Заметим, что мысль о сложной структуре сербского романтизма заслуживает серьезного внимания. В то же время отдельные положения и формулировки М. Поповича нуждаются в уточнениях.

Структура работы М. Поповича такова: сначала рассмотрены два типа сербской романтической литературы первой половины XIX века (первый и второй тома), а затем – развитие романтизма после 1848 года (третий том). Автор сочетает принципы синхронного и диахронного описания. Сербский романтизм предстает перед нами в динамике своего развития, определяемого различными общественно-политическими факторами. И одновременно он раскрыт как сложная система, которая в каждый момент включает самые разнообразные явления и тенденции. И здесь выступает одна из центральных проблем исследования: писатель и историко-литературный процесс, отдельное произведение как неповторимое явление и как воплощение существенных закономерностей развития литературы.

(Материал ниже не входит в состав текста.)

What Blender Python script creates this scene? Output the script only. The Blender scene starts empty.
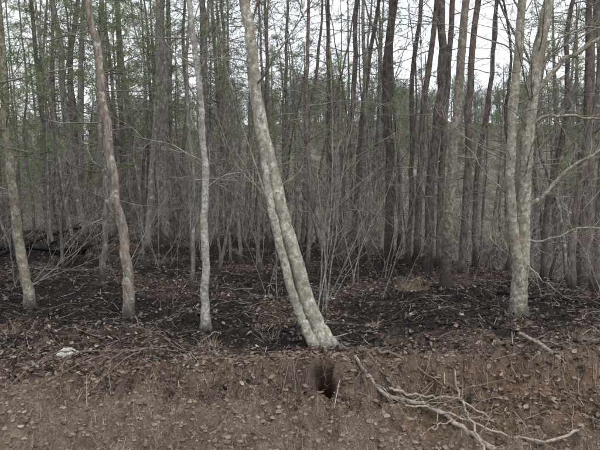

Как и в первом томе, изложение материала строится по такому принципу вначале дается характеристика исторического и историко-литературного процесса, затем следуют очерки об отдельных писателях, своего рода небольшие, монографии. Некоторые очерки написаны отлично (например, главы о Змае, Якшиче и Костиче). Хочется сразу же отметить умение автора передать особенности романтического мировосприятия, предложить читателю собственную и во многом убедительную интерпретацию рассматриваемых произведений.

От исследования отдельных произведений М. Попович идет к освещению общих аспектов поэтики сербского романтизма. Он говорит и о ямбической интонации, и о жанрах романтической лирики, и о характере метафор и эпитетов, и о героико-романтической символике, и о многих других компонентах. Все направлено именно на то, чтобы показать, как в особенностях романтического стиля отразилась героика освободительной борьбы, как в нем проявилось своеобразие художественного мышления поэтов – участников борьбы за свободу сербского народа.

Автор прослеживает многообразные связи того или иного произведения с широким и многогранным миром созидаемой истории. Это видно и в разделе о стихотворении Змая «Весеннее утро», и при рассмотрении философской лирики Костича, и при толковании символики песен Грчича-Миленко.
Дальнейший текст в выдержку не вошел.